ずば抜けた情熱は、何をもたらすのか?
2013年8月22日
成功の裏に努力あり、とはよく耳にするが、史上にもその名を刻んだ「1964東京オリンピック」招致の舞台裏には3名のキーパーソンがいるという。
今日は最近見たNHKの「1964東京オリンピック招致にかけた男たち」から考えてみたい。
私が視聴したのは第2回目の番組。ここでは、当時1964年開催のオリンピック立候補都市(ウィーン、ブリュッセル、デトロイト、東京)の中からどうやって東京がその権利を勝ち取ったのかを、田畑政治、フレッド・イサム・和田、平沢和重という3名の名士にクローズアップしていく。
中でも私が胸を打たれたのは、日系二世であった和田氏が私財をなげうってでも日本PRのため中南米を夫人とともに行脚したという事実。当時は未発達の交通網や治安の悪い中それでも祖国のために「敗戦で希望を失った日本にぜひ光を」と嘆願しながら各国のIOC委員を訪ねていく。アメリカ優勢であったムードからパッションで奪還していく底力は、「1964東京オリンピック」がもはや既成の事実と化した今、誰が想像することだろうか。
「FAR EAST」と揶揄されていた日本。にも関わらず34票という見事な圧勝を引き寄せた結果は、まさに3名の男たちが精魂捧げた賜物だとしかいえないだろう。
ここから、何を学べるのか?
凡庸かもしれないが、「情熱」と「それが正しいと信じ込む力」と、「行動」が人を動かす原動になり得るということだ。

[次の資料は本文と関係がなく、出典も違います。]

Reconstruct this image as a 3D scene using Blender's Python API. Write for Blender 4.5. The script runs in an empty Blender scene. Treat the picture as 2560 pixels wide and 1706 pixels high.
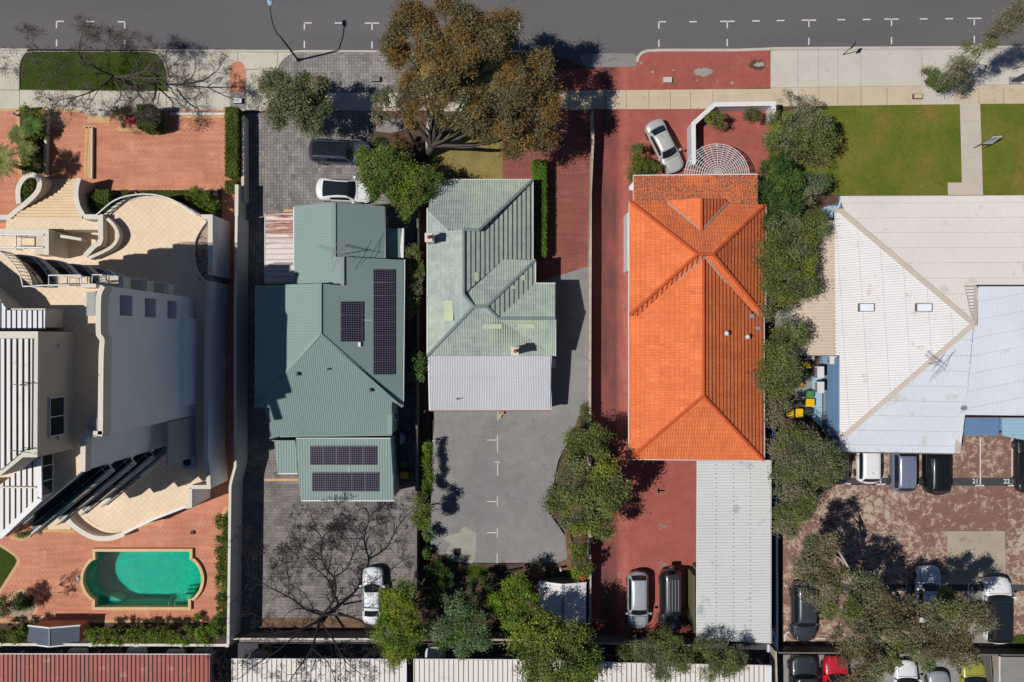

敗戦後の混乱期をひきずる空気を明るい話題で日本中を埋め尽くしたいと願う、そのパッションを信じてやまぬ『思い込み』が、完全アウェイな中南米を夫人と単独で廻る執念にと紡がれていく。
そう、事実は変えられない。けれど「人の思い込み」次第でその後の未来は行動で変えられる。まさに、ABC理論そのものだ。※ABC理論については過去のブログで綴っているのでぜひ。
これって、私の周りのトップセールスにも通じるものだと感じてしまう。ずば抜けた情熱は、良い意味での『勘違い脳』に染色され、その結果『行動摩擦』というものを消してしまう。つまり、「私は正しいことをしている」という圧倒的な信念は、「こんなことやっても意味ないのでは?」だとか「こんな失礼なこと人に言えない」等の摩擦やノイズを打ち負かしてしまうので、自分の行動にも確固たる自信をもって一歩を踏み出していけるのだ。
※「行動摩擦」については太田彩子著「成功できる人の営業思考」(PHPビジネス新書)にて説明しています。太田彩子の書籍
フレッド・イサム・和田氏のずば抜けた情熱は、行動摩擦を打ち消して、非常識であったオリンピック誘致の懇願の旅に出た。そして、「FAR EAST」と揶揄されてきた日本を見事に変えて新しい歴史も一緒に連れてきた。
その源は、たったひとかけらの情熱から。
ABC理論について触れたので、さらにこちらも備忘録。よく研修では説かれる、ABCDという法則。
A 当たり前のことを
B 馬鹿にせず
C ちゃんとやる
D (それが)できる人
当たり前のことでも、さらにその行動をすることで何をもたらすのか、どんな人たちが救われるのかを思い描けば、仕事ももっと情熱的に楽しくなるはずだと思う。